Research results show that although the two hypotheses above have assumed that groups-based evaluations involving lesbians and gays affect support for gay rights, in some contexts, gay rights support may affect general feelings involving lesbians and gays.

Those who support minority rights in general may become more supportive toward lesbians and gays when reading an article describing the advocacy work performed by gay and lesbian activists in support of anti-discrimination policies.

Garretson (2014) concludes, “these results suggest a theory as to why we tend to see cohort effects emerge on group-based rights issues—those involving women, racial minorities, and gays and lesbians—but not on attitudes on other issues such as economic or redistributive policy. Researchers looking for the causes of social change may benefit from an increased focus on change in these group-based feelings rather than focusing solely on change in support for specific policies. The effects of exposure in this study were generally larger on group-based feelings than on specific gay rights policies.”

The author discusses just how much exposure increased from the early 1990s to the late 1990s. Gay characters were almost absent on television in 1990, but became relatively common by 2000. Likewise, only one in four people knew lesbians and gays in 1985. By the late 1990s, this had increased to over one in two.

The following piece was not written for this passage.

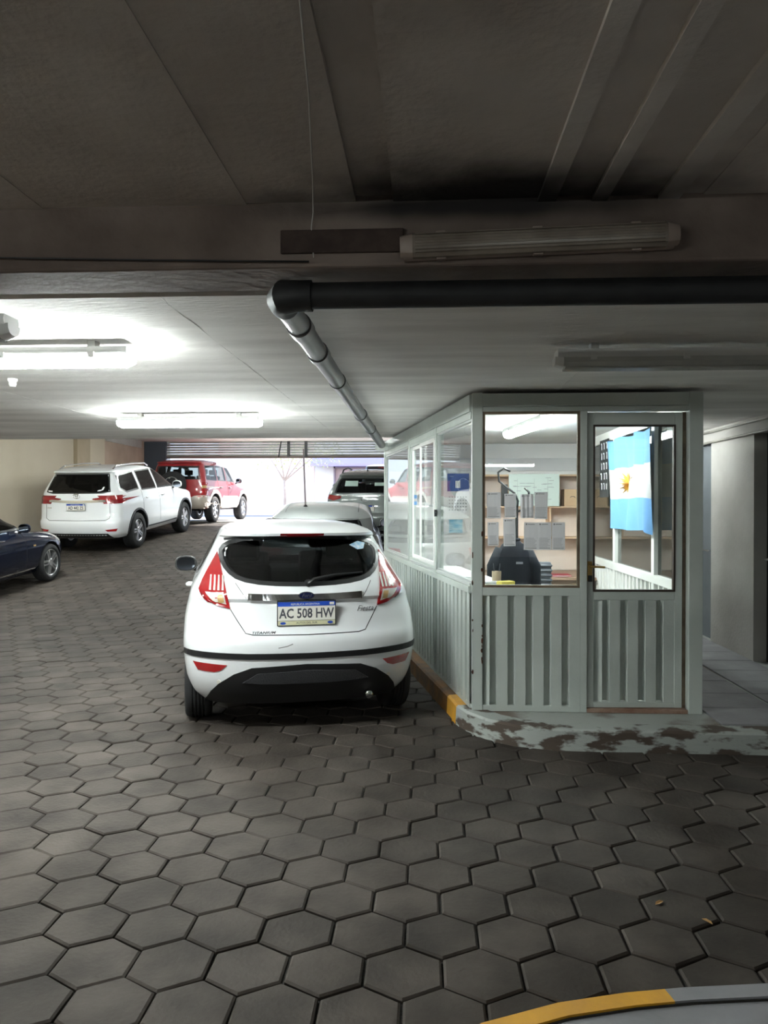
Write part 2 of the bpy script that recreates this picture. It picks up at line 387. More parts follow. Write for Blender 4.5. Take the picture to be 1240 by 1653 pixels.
MB().tube([(p.x, p.y, .096) for p in p2], .004, 6).build('joint_line', M_JOINT, isl)

# ------------------------------------------------------------------ outside street
st = struct(MB().box(-40, 40, 23.1, 31, .7, 1.10).build('pavement', mat('sunny_concrete', (.62, .58, .53), .9, col2=(.7, .66, .6), scale=2)), 'sunlit pavement outside the exit')
struct(MB().box(-60, 60, 31, 90, .5, 1.0).build('street', mat('asphalt', (.30, .29, .28), .9, col2=(.36, .35, .34), scale=4)), 'street beyond the exit')
sh = thing('roller_shutter', 'grey ribbed roller shutter half raised above the exit', 'shutter', (0, YS, 3.1))
SX0, SX1 = -8.2, 3.0
M_SHUT = mat('shutter_metal', (.36, .39, .38), .45, metal=.4, col2=(.46, .49, .47), scale=3)
for i in range(9):
    z = .08*i + .04
    prof = [(-.012, 0), (-.022, .015), (-.026, .04), (-.020, .062), (-.004, .07), (.004, .07), (-.008, .04), (.004, 0)]
    vs = [(SX0, a, z+b) for a, b in prof] + [(SX1, a, z+b) for a, b in prof]; n = len(prof)
    MB().add(vs, [tuple(range(n)), tuple(reversed(range(n, 2*n)))]+[(q, (q+1) % n, n+(q+1) % n, n+q) for q in range(n)]).build('slat', M_SHUT, sh)
MB().box(SX0, SX1, -.04, .02, -.03, .04, bev=.006).build('bottom_bar', mat('shutter_bar', (.16, .13, .11), .6), sh)
for x in (-4.30, -3.75): MB().box(x-.045, x+.045, -.06, -.026, .0, .70, bev=.006).build('lock_rail', M_BLACK, sh)
MB().tube([(-4.62, -.05, .0), (-4.50, -.05, .7)], .018, 8).build('lock_rod', M_BLACK, sh)
struct(MB().box(XL, -8.2, YS-.12, YS+.3, .8, ZU, bev=.01).build('trim_3', mat('shutter_jamb', (.055, .065, .085), .6)), 'dark jamb of the roller shutter')
struct(MB().box(XL-.3, XR+.3, YS+.1, YS+.35, 3.75, 9).build('wall_front.001', M_WALL_GREY), 'outer wall above the exit')
struct(MB().box(SX1, XR+.3, YS-.1, YS+.35, .8, 9).build('trim_4', M_WALL_GREY), 'right jamb of the exit')
bld = thing('house', 'pale sunlit house across the street with lilac canopy', 'building', (0, 44, 1.0))
M_FAC = mat('facade', (.80, .70, .62), .9, col2=(.86, .78, .70), scale=.6)
MB().box(-40, -5.2, 0, 4, 0, 9).box(-3.2, 40, 0, 4, 0, 9).box(-5.2, -3.2, 0, 4, 2.7, 9).build('facade', M_FAC, bld)
MB().box(-12.0, -6.4, -.05, 0, 0, 4.2).build('pink_front', mat('pink_plaster', (.85, .56, .46), .9, col2=(.88, .64, .55), scale=.8), bld)
MB().box(-5.2, -3.2, .15, .22, 0, 2.7).build('door', mat('house_door', (.55, .40, .38), .7), bld)
for x in (-5.28, -3.20): MB().box(x, x+.09, -.06, .15, 0, 2.8).build('door_frame', mat('house_frame', (.30, .22, .24), .7), bld)
MB().box(-5.28, -3.11, -.06, .15, 2.7, 2.82).build('door_frame', MATS['house_frame'], bld)
MB().prism([(0, 2.95), (-1.6, 2.75), (-1.6, 2.9), (0, 3.5)], -6.4, -2.4, M=Matrix(((0, 0, 1, 0), (1, 0, 0, 0), (0, 1, 0, 0), (0, 0, 0, 1)))).build('canopy', mat('lilac_canvas', (.42, .32, .62), .8), bld)
tr = thing('street_tree', 'slender young street tree outside the exit', 'tree', (-6.2, 33.5, 1.0))
MB().tube([(0, 0, 0), (.03, 0, 1.0), (.0, .02, 1.7)], [.06, .05, .045], 8).build('trunk', mat('bark', (.34, .26, .22), .9, col2=(.44, .35, .3), scale=9), tr, smooth=True)
for a in (-.9, -.25, .5, 1.1, 1.7):
    MB().tube([(0, .02, 1.65), (a*.45, .1, 2.3), (a, .0, 3.0+.1*random.random())], [.036, .024, .012], 6).build('branch', MATS['bark'], tr, smooth=True)
mb = MB()
for i in range(900):
    a = random.uniform(-1.0, 2.4); p = Vector((a+random.gauss(0, .25), random.gauss(0, .5), 2.75+random.gauss(.15, .30)))
    if p.z < 2.15: continue
    M = Matrix.Translation(p) @ Matrix.Rotation(random.uniform(0, 6.28), 4, Vector((random.random()-.5, random.random()-.5, random.random()-.5)).normalized())
    mb.add([(-.055, 0, 0), (0, -.028, .008), (.055, 0, 0), (0, .028, .008)], [(0, 1, 2, 3)], 0, M)
tag(mb.build('foliage', mat('leaf', (.30, .36, .10), .6, col2=(.48, .46, .16), scale=4), tr), kind='stuff')
#CARS#
# ------------------------------------------------------------------ lamps
def lamp(label, loc, rz=0, lit=True, length=1.27, tilt=0, face='down', group=None, power=1.0, dirty=False, slim=1.0):
    t = thing('fluorescent_light', label, 'light', loc, rz, group or 'fluorescent tube lights of the garage'); t.rotation_euler = (0 if face == 'down' else R(-90), tilt, rz)
    t.scale = (1, slim, slim)
    if face == 'down': t.location.z -= .035
    h = length/2; body = mat('grimy_plastic', (.26, .20, .17), .5, col2=(.34, .27, .23), scale=5) if dirty else M_WHITEP
    def loft(prof, m, name, x0, x1):
        n = len(prof); vs = [(x0, a, b) for a, b in prof]+[(x1, a, b) for a, b in prof]
        return MB().add(vs, [tuple(range(n)), tuple(reversed(range(n, 2*n)))]+[(q, (q+1) % n, n+(q+1) % n, n+q) for q in range(n)]).build(name, m, t, smooth=30)
    loft([(-.055, 0), (-.06, -.02), (-.055, -.042), (.055, -.042), (.06, -.02), (.055, 0)], body, 'housing', -h, h)
    prof = [(-.058, -.042), (-.056, -.065), (-.042, -.085), (-.02, -.094), (.02, -.094), (.042, -.085), (.056, -.065), (.058, -.042)]
    if lit:
        dm = mat('lit_diffuser_%d' % round(power*100), (.9, .9, .9), .4, emit=((.92, 1.0, .98), LAMP_POWER*power))
        loft(prof, dm, 'diffuser', -h+.03, h-.03)
    else:
        dm = mat('dead_diffuser_old', (.19, .155, .125), .25, col2=(.30, .255, .21), scale=6) if dirty else mat('dead_diffuser', (.52, .53, .50), .25, col2=(.60, .61, .58), scale=6)
        loft(prof, dm, 'diffuser', -h+.03, h-.03)
        for i in range(7):
            a = -.042+i*.014; MB().box(-h+.04, h-.04, a-.0018, a+.0018, -.098, -.090).build('flute', dm, t)
    for s in (-1, 1):
        n = len(prof); pr = prof; q0, q1 = s*(h-.03), s*(h+.012)
        vs = [(q0, a*1.04, b-.003) for a, b in pr]+[(q1, a*.82, b*.86) for a, b in pr]
        MB().add(vs, [tuple(range(n)), tuple(reversed(range(n, 2*n)))]+[(q, (q+1) % n, n+(q+1) % n, n+q) for q in range(n)]).build('end_cap', dm if lit else body, t, smooth=30)
    if face == 'down':
        for x in (-h*.7, h*.7): MB().box(x-.02, x+.02, -.03, .03, -.004, .037).build('mount', body, t)
    for x in (-h*.72, 0, h*.72):
        for s in (-1, 1): MB().box(x-.016, x+.016, s*.062-.004, s*.062+.004, -.056, -.026, bev=.002).build('clip', body, t)
    return t
lamp('lit fluorescent tube light cut off by the left frame edge', (-2.11, 3.78, ZC), 0, power=.9)
lamp('lit fluorescent tube light further back near the parked cars', (-2.10, 6.75, ZC), 0, power=.75)
lamp('unlit clear-covered tube light on the ceiling before the booth', (1.30, 3.97, ZC), 0, lit=False)
lamp('unlit tilted old tube light fixed to the dark beam', (.375, 2.640, 2.485), 0, lit=False, length=.90, tilt=R(-1.6), face='beam', dirty=True, slim=.72)
lamp('unlit light fixture end peeking in at the left edge', (-2.36, 3.12, ZC), 0, lit=False)
lamp('lit tube light far behind the camera', (1.9, -7.2, ZN-.01), 0, power=.6)
lamp('lit tube light just behind the camera', (-3.0, -1.8, ZN-.01), 0, power=.5)
lamp('lit tube light over the parking bays behind the camera', (-5.6, -1.8, ZN-.01), 0, power=.8)
lamp('lit tube light over the far left parking bays', (-6.3, 6.75, ZC), 0, power=.75)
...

Because this study found a substantive effect of only one of the dozens of lesbian and gay fictional characters that were added to the television lineup in the mid1990s, and because interpersonal contact effects seem likely to have larger effects in magnitude than mediated contact effects, we start to see one potential mechanism as to how the observed shift in support of gay rights has been made possible, and why younger people themselves have been so much more likely to have taken part.

Reference

Garretson, Jeremiah (2014) Exposure to the lives of lesbians and gays and the origin of young people’s greater support for gay rights. International Journal of Public Opinion Research, 26, 1-12.

Flim1:

urther Off the Straight and Narrow Film Notes

Watch Further off the Straight and Narrow (61 Minutes)

Further off the straight and narrow dvd art

 

Watch the film for this lesson.

Filmmaker Info and Transcript are available online.

 

Introduction

  • Since the mid-1990s, the explosion of gay visibility on television has impacted on the fear and isolation of the past invisibility stage for gay men.
  • Howard Buford, Prime Access Inc., says presence on TV makes us real, as opposed to secondary characters who appeared and were killed off before mid-1990s.

Why did Will and Grace (1998-2006) survive? 

  • Is it perhaps the centrality of hetero relationships and contrast with Will and Jack?
  • TV moved from gay subtext to gay text.

Discussion and content analysis of ER, Dawson’s Creek, All My Children, Buffy, and OC.

  • Lesbian arc, as fashion or phase, a lesbian kiss is more popular than gay kiss, perhaps because female on female sexuality more hetero acceptable than male on male.
  • TV uses race, gender, and class codes to signal acceptability of character with class markers of queer worth, for example, My Wife and Kids (2001-2005). 
  • George Lopez shows gay character, Cheech Marin, as his possible father, with more complex humanity.

Mighty Real

Reality Television has broader latitude, than other TV genres.

  • MTV’s Real World featured gay members early, as Survivor, Sheer Dallas also did. Extreme hostility shown from homophobic characters in Wife Swap.
  • Queer Eye for the Straight Guy welcomed gay Fab Five into a straight world and gave artistic credibility to gay, if hyper-consumer culture, included in each show.
  • In the history of exclusion, gays decorate party to which they are not invited.
  • Boy Meets Boy shows the pain of the closet to straight characters’ experience of learning what it is to hide your identity.
  • What happens to straight privilege? 
  • Queerview of gay and lesbian communities?

A Piece of the Pie

  • Rise in cable channels led to offers of homocentric content as producers seek larger unmet audience needs.
  • Sex and the City included a lesbian short-lived flirtation of Samantha with Sonia Braga.

Marketability of Sexualized Media

  • Sexualizing Gay and Lesbian life in Queer As Folk (2000-2005) and The L Word.
  • HBO prison series Oz followed by Six Feet Under featured gay characters intricately woven into fabric of story.
  • Sometimes TV is brave by playing around the edges of rarely seen.
  • Early gay programming centered on the HIV/AIDS crisis.
  • VIACOM’s MTV launched LOGO gay content channel.
  • Ghettoization of gay and lesbian Culture.

GLBT

  • Transgendered people are gaining media representation, often as villain in Silence of the Lambs or victim in Boys Don’t Cry.
  • Nip/Tuck character Sophia showed complexity of transgender identity.
  • The film Normal showed process of transition in context of family and community.
  • Documentaries and reality shows express glacial progress of transgendered people on TV.

Here and Queer

  • Gay visibility has improved with broader social trends of gay and lesbian inclusion in news coverage and media marketing.
  • Consequence of advertisers now more likely to feature gay and lesbian spokespersons and appeal to gay and lesbian audiences.
  • Relationship exists between images in ads and images on programming.
  • Society can no longer deny that gay and lesbian people are part of the everyday world.
  • Still met with backlash in society and in TV. Must be alert to possibility of massive retrenchment.
  • From toleration to welcome but still rarely shown in family formations.

Reference

Sender, K. (2006). Further off the straight and narrow: New gay visibility on television [Motion Pictures]. United States: MEF.